Иногда ангелы наставляли на путь тех из подвижников, которые заблуждались; иногда избавляли тех, которые впадали в искушения; иногда, при внезапной беде и угрожающей опасности, исхищали их от этого, спасая, например, от змия или от (падения) скалы, или от стрелы, или от брошенного камня; иногда, если враг явно нападал на святых, являлись видимым образом и говорили, что посланы на помощь к ним, и придавали им смелость, отважность и отраду; а в иное время совершали чрез них исцеления, иногда же исцеляли самих святых, подвергшихся каким–либо страданиям.
Безмолвники.
ВОПРОС.
ОТВЕТ. Спрашиваешь о помысле и размышлении, как человек становится мертвым в келлии своей?
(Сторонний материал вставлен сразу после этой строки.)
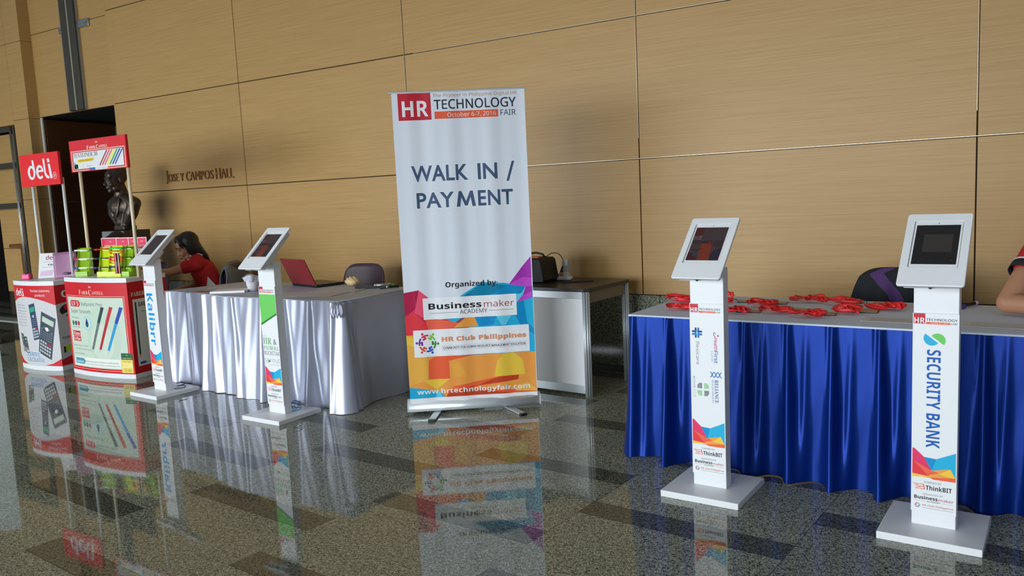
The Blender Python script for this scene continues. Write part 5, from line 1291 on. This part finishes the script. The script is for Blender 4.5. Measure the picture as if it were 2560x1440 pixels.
def figure(label, P, name='person'):
    """P: joints in world space"""
    t = thing(name, label, 'person', P['root'])
    inv = Matrix.Translation(-Vector(P['root']))
    J = {k: (inv @ Vector(v)) for k, v in P.items() if k in ('pelvis', 'waist', 'chest', 'neck', 'shL', 'shR', 'elL', 'elR', 'wrL', 'wrR', 'hipL', 'hipR', 'knL', 'knR', 'anL', 'anR')}
    yaw, pitch = P['head_yaw'], P['head_pitch']; hc = inv @ Vector(P['head'])
    HM = Matrix.Translation(hc) @ Matrix.Rotation(yaw, 4, 'Z') @ Matrix.Rotation(pitch, 4, 'X'); s = P.get('hs', 1.0)
    sk = P['skin']; ac = (J['shL']-J['shR']).normalized()
    mb = MB()
    head_pieces(mb, HM, sk, True, s, P['hair'] == 'long')
    mb.limb([HM @ Vector((0, .02, -.06)), HM @ Vector((0, .03, -.10)), J['neck']], [.050, .047, .055], sk)
    def torso(g, mm):
        for f, wv, dv in ((0, .125, .095), (.5, .105, .085), (1, .13, .095)):
            pass
        mb_.limb([J['pelvis']+ac*.06, J['waist']+ac*.045, J['chest']+ac*.055], [.105+g, .092+g, .100+g], mm); mb_.limb([J['pelvis']-ac*.06, J['waist']-ac*.045, J['chest']-ac*.055], [.105+g, .092+g, .100+g], mm)
        mb_.limb([J['chest'], J['neck']], [.10+g, .058+g], mm); mb_.limb([J['shL'], J['neck'], J['shR']], [.055+g, .055+g, .055+g], mm)
    mb_ = mb; torso(0, sk)
    for sd in ('L', 'R'):
        fa = P.get('fat', 1.0); mb.limb([J['sh'+sd], (J['sh'+sd]+J['el'+sd])/2, J['el'+sd]], [.052*fa, .045*fa, .037*fa], sk); mb.limb([J['el'+sd], J['el'+sd]+(J['wr'+sd]-J['el'+sd])*.35, J['wr'+sd]], [.037*fa, .036*fa, .025*fa], sk)
        hd = P.get('hand'+sd, J['wr'+sd]-J['el'+sd]); hand_pieces(mb, J['wr'+sd], hd, P.get('up'+sd, (0, 0, 1)), sk, P.get('curl', .5), .95, 1 if sd == 'L' else -1)
        mb.limb([J['hip'+sd], (J['hip'+sd]+J['kn'+sd])/2, J['kn'+sd]], [.085, .075, .055], sk); mb.limb([J['kn'+sd], J['kn'+sd]+(J['an'+sd]-J['kn'+sd])*.35, J['an'+sd]], [.054, .052, .036], sk)
        ft = Vector((*P['fwd'], 0)); mb.limb([J['an'+sd]+Vector((0, 0, -.035)), J['an'+sd]+ft*.10+Vector((0, 0, -.050)), J['an'+sd]+ft*.17+Vector((0, 0, -.055))], [.038, .033, .025], sk)
    body = mesh_obj('body', fuse(mb, .0075, 3), sk, t)
    # lips tinted on the same surface
    body.data.materials.append(LIP); Hi = HM.inverted()
    for p in body.data.polygons:
        c = Hi @ p.center
        if abs(c.x) < .022*s and -.077*s < c.z < -.056*s and c.y < -.088*s: p.material_index = 1
    for sx in (-1, 1):
        m2 = MB(); m2.ball(HM @ Vector((sx*.030*s, -.0865*s, .006*s)), (.012*s, .006*s, .0045*s), EYE, HM.to_3x3()); m2.build('eye', t)
        m2 = MB(); m2.limb([HM @ Vector((sx*.014*s, -.096*s, .025*s)), HM @ Vector((sx*.030*s, -.095*s, .030*s)), HM @ Vector((sx*.046*s, -.082*s, .025*s))], [.0032, .0036, .002], HAIR, 8); m2.build('eyebrow', t)
    # hair
    mb = MB(); T = lambda x, y, z: HM @ Vector((x*s, y*s, z*s)); rt = HM.to_3x3()
    mb.ball(T(0, .026, .058), (.086*s, .100*s, .094*s), HAIR, rt, 20); mb.ball(T(0, -.035, .100), (.066*s, .050*s, .040*s), HAIR, rt, 16)
    if P['hair'] == 'long':
        mb.ball(T(0, .060, -.02), (.084*s, .062*s, .13*s), HAIR, rt, 24)
        mb.ball(T(0, .100, -.10), (.076*s, .034*s, .105*s), HAIR, rt, 24)
        for sx in (-1, 1):
            mb.ball(T(sx*.068, .026, .005), (.026*s, .058*s, .100*s), HAIR, rt, 20)
            mb.limb([T(sx*.052, -.062, .098), T(sx*.072, -.062, .062), T(sx*.080, -.050, .018)], [.020, .017, .010], HAIR)
            if sx < 0: mb.limb([T(sx*.068, .02, .0), T(sx*.064, .0, -.09), T(sx*.054, -.018, -.15), T(sx*.046, -.03, -.21)], [.022, .018, .018, .010], HAIR)
            mb.limb([T(sx*.05, .075, -.05), T(sx*.048, .105, -.12), T(sx*.040, .118, -.175)], [.044, .034, .020], HAIR)
    else:
        mb.ball(T(0, .06, .0), (.078*s, .055*s, .07*s), HAIR, rt, 20)
        for sx in (-1, 1): mb.limb([T(sx*.070, -.02, .06), T(sx*.074, .0, .02)], [.018, .012], HAIR)
    mesh_obj('hair', fuse(mb, .006, 14), HAIR, t)
    # shirt
    mb = MB(); mb_ = mb; torso(.014, SHIRT); f = P.get('sleeve', .5)
    for sd in ('L', 'R'):
        q_ = J['sh'+sd]+(J['el'+sd]-J['sh'+sd])*f; mb.limb([J['sh'+sd], q_], [.066*P.get('fat', 1), .060*P.get('fat', 1)], SHIRT)
    me = fuse(mb, .009, 5); sh = mesh_obj('shirt', me, P['shirt'], t)
    for sd in ('L', 'R'):
        if P.get('cuff'):
            d = (J['el'+sd]-J['sh'+sd]).normalized(); q_ = J['sh'+sd]+(J['el'+sd]-J['sh'+sd])*(f+.10)
            for k, (a, b, r_, mm) in enumerate(((-.036, -.027, .0615*P.get('fat', 1), SHW), (-.027, .012, .0605*P.get('fat', 1), JB))):
                m2 = MB(); m2.tube([q_+d*a, q_+d*b], r_, mm, 24, cap=False); m2.build('cuff_band', sh, solid=.004)
    # collar
    mb = MB(); nk = J['neck']; ax = (HM @ Vector((0, .02, -.06)) - nk).normalized(); o_ = ax.orthogonal().normalized(); o2 = ax.cross(o_)
    mb.grid(lambda u, v: nk+ax*(-.010+.066*v)+(o_*math.cos(u*2*PI)+o2*math.sin(u*2*PI))*(.092-.020*v), 24, 3, P['collar']); mb.build('collar', sh, solid=.006)
    # trousers and shoes
    mb = MB(); mb.limb([J['hipL'], J['pelvis'], J['hipR']], [.115, .115, .115], DPANT)
    for sd in ('L', 'R'): mb.limb([J['hip'+sd], (J['hip'+sd]+J['kn'+sd])/2, J['kn'+sd], J['an'+sd]+Vector((0, 0, .03))], [.098, .088, .068, .056], DPANT)
    mesh_obj('trousers', fuse(mb, .010, 4), DPANT, t)
    for sd in ('L', 'R'):
        ft = Vector((*P['fwd'], 0)); m2 = MB(); a = J['an'+sd]
        m2.limb([a+Vector((0, 0, -.030)), a+ft*.10+Vector((0, 0, -.042)), a+ft*.18+Vector((0, 0, -.048))], [.046, .042, .034], BLACK)
        for v in m2.bm.verts: v.co.z = max(v.co.z, .002-P['root'][2])
        m2.build('shoe', t)
    return t, J, HM
def seated(cx, cy, fwd, zs=.47, lean=.0):
    f = Vector((*fwd, 0)).normalized(); l = Vector((-f.y, f.x, 0)); c = Vector((cx, cy, 0)); Z = Vector((0, 0, 1))
    return f, l, c, Z
# woman in red, leaning over her work
f, l, c, Z = seated(-6.645, 5.015, (-.60, -.80)); c = c+Z*0
WD = -.03
Pw = dict(root=(c.x, c.y, 0), fwd=(f.x, f.y), pelvis=c+Z*.555, waist=c+f*.02+Z*.68, chest=c+f*.075+Z*.80, neck=c+f*.125+Z*.915,
          head=c+f*.195+Z*1.022, head_yaw=math.atan2(f.y, f.x)+PI/2+.20, head_pitch=.30, hs=1.02, skin=SKIN, hair='long', shirt=SHIRT, collar=SHW,
          shL=c+f*.125+l*.155+Z*.872, shR=c+f*.10-l*.155+Z*.872, elL=c+f*.37+l*.17+Z*.815, wrL=c+f*.62+l*.13+Z*.815, elR=c+f*.16-l*.21+Z*.64, wrR=c+f*.38-l*.10+Z*.60,
          hipL=c+l*.09+f*.03+Z*.54, hipR=c-l*.09+f*.03+Z*.54, knL=c+f*.42+l*.10+Z*.50, knR=c+f*.42-l*.10+Z*.50, anL=c+f*.40+l*.10+Z*.08, anR=c+f*.40-l*.10+Z*.08, sleeve=.42, curl=.6)
tw, Jw, HMw = figure('woman with long black hair in a red polo shirt, seated and reaching to the left', Pw)
# white side insert and chest print on the shirt
mb = MB(); lw = l
base = (Jw['waist']+Jw['pelvis'])/2
mb.prism([(-.055, .0), (.075, .0), (.03, .07), (-.03, .15)], 0, .006, SHW, lambda a, b, h: base+l*(.150+h+.004)-f*(a)+Z*(b-.02)); mb.build('shirt_insert', tw)
# hidden person behind the red counter
f, l, c, Z = seated(-7.62, 4.80, (.15, -.99))
Ph = dict(root=(c.x, c.y, 0), fwd=(f.x, f.y), pelvis=c+Z*.555, waist=c+f*.01+Z*.68, chest=c+f*.05+Z*.80, neck=c+f*.09+Z*.93, head=c+f*.13+Z*1.05, head_yaw=math.atan2(f.y, f.x)+PI/2, head_pitch=.35, hs=1.0, skin=SKIN, hair='short', shirt=JB, collar=JB,
          shL=c+f*.09+l*.155+Z*.88, shR=c+f*.09-l*.155+Z*.88, elL=c+f*.16+l*.22+Z*.66, elR=c+f*.16-l*.22+Z*.66, wrL=c+f*.36+l*.10+Z*.60, wrR=c+f*.36-l*.10+Z*.60,
          hipL=c+l*.09+f*.03+Z*.54, hipR=c-l*.09+f*.03+Z*.54, knL=c+f*.40+l*.10+Z*.50, knR=c+f*.40-l*.10+Z*.50, anL=c+f*.36+l*.10+Z*.08, anR=c+f*.36-l*.10+Z*.08, sleeve=.5, curl=.6)
figure('black-haired person seated behind the pen leaflets, only the top of the head showing', Ph)
# person at the right end with an elbow on the table
f, l, c, Z = seated(.34, 4.86, (-.02, -1))
Pr = dict(root=(c.x, c.y, 0), fwd=(f.x, f.y), pelvis=c+Z*.56, waist=c+f*.06+Z*.72, chest=c+f*.16+Z*.92, neck=c+f*.24+Z*1.13, head=c+f*.28+Z*1.27, head_yaw=.1, head_pitch=.1, hs=1.0, skin=SKIN2, hair='short', shirt=SHIRT, collar=JB,
          shR=Vector((.085, 4.52, 1.08)), elR=Vector((-.078, 4.27, .798)), wrR=Vector((.17, 4.14, .800)), fat=1.22, shL=Vector((.53, 4.60, 1.06)), elL=Vector((.62, 4.36, .80)), wrL=Vector((.40, 4.20, .800)),
          hipL=c+l*.09+f*.03+Z*.55, hipR=c-l*.09+f*.03+Z*.55, knL=c+f*.42+l*.12+Z*.51, knR=c+f*.42-l*.12+Z*.51, anL=c+f*.42+l*.12+Z*.08, anR=c+f*.42-l*.12+Z*.08, sleeve=.46, curl=.35, cuff=True)
figure('person in red sleeve with black and white cuff, elbow on the blue table', Pr)

# bronze bust on its pedestal
def bust():
    cx, cy = -8.13, 5.11
    mb = MB(); PD = mat('shaded_pedestal', (.055, .035, .028), .5, noise=.1); PG = mat('lit_pedestal_front', ph(108, 112, 122), .55, noise=.06)
    mb.box(-.20, -.15, 0, .20, .15, 1.195, PD, .004)
    mb.box(-.196, -.1525, .80, .196, -.150, 1.19, PG)  # front plate paints the lit face grey; the body colour holds the shade
    tag(mb.build('pedestal', loc=(cx, cy, 0)), 'square pedestal coloured dark as in shade, its front grey as lit, under the bronze bust', 'pedestal')
    BR = mat('dark_bronze', (.085, .064, .050), .40, metal=.75, noise=.35, nscale=40)
    t = thing('bust', 'dark bronze bust of a man in a jacket, on the pedestal by the doorway', 'bust', (cx, cy, 1.199))
    mb = MB(); HM = Matrix.Translation((-.01, -.045, .525)) @ Matrix.Rotation(-.15, 4, 'Z') @ Matrix.Rotation(.05, 4, 'X')
    head_pieces(mb, HM, BR, True, 1.16)
    T = lambda x, y, z: HM @ Vector((x, y, z))
    mb.ball(T(0, .035, .075), (.092, .112, .095), BR, HM.to_3x3(), 20)
    for sx in (-1, 1): mb.limb([T(sx*.03, -.088, .004), T(sx*.05, -.07, .004)], [.009, .008], BR)
    mb.limb([T(0, .02, -.07), (0, .0, .33)], [.066, .078], BR)
    mb.ball((0, .0, .25), (.175, .105, .12), BR, None, 24); mb.limb([(-.185, .01, .275), (0, 0, .33), (.185, .01, .275)], [.068, .085, .068], BR)
    for sx in (-1, 1): mb.limb([(sx*.18, .01, .27), (sx*.15, -.01, .18), (sx*.04, -.015, .05)], [.066, .068, .055], BR)
    mb.limb([(0, -.01, .24), (0, -.015, .10), (0, -.01, .03)], [.13, .085, .055], BR); mb.box(-.09, -.075, 0.0, .09, .075, .045, BR)
    mesh_obj('figure_cast', fuse(mb, .008, 3), BR, t)
    for sx in (-1, 1):
        mb = MB(); mb.ball((sx*.052, -.098, .235), (.034, .020, .105), BR, Euler((-.16, 0, sx*-.28)).to_matrix() @ Euler((0, sx*.20, 0)).to_matrix(), 20); mb.build('lapel', t)
    mb = MB(); mb.limb([(0, -.085, .335), (0, -.103, .25), (0, -.095, .10)], [.012, .018, .010], BR); mb.build('necktie', t)
bust()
Разве человек рачительный и трезвенный душою имеет нужду спрашивать, как ему вести себя, когда бывает он один сам с собой? Какое иное занятие у монаха в келлии его, кроме плача? Разве бывает у него время от плача обратиться к другому помыслу? И какое занятие лучше этого? Самое пребывание монаха и одиночество его, уподобляясь пребыванию во гробе, далекому от радости человеческой, учат его, что деятельность его — плач. И самое значение имени его к тому же призывает и убеждает, потому что называется он сетующим, т. е. исполненным горести в сердце. И все святые в плаче переселялись из сей жизни. Если же святые плакали, и, пока не переселились из жизни сей, очи их всегда были наполнены слезами, то кто же не будет плакать? Утешение монаху порождается плачем его. И если совершенные и победоносные здесь плакали, то как стерпит исполненный язв, чтобы пребыть ему без плача? Поэтому, если пойдем на безмолвие и с терпением будем пребывать в нем, то, конечно, в состоянии будем пребывать в плаче. Посему будем непрестанно в уме своем молить Господа, чтобы даровал нам плач. Ибо, если приимем сию благодать, лучшую и превосходнейшую прочих дарований, то, при помощи ее, достигнем чистоты. А как скоро достигнем ее, не отнимется уже у нас чистота до самого исхода нашего из жизни сей.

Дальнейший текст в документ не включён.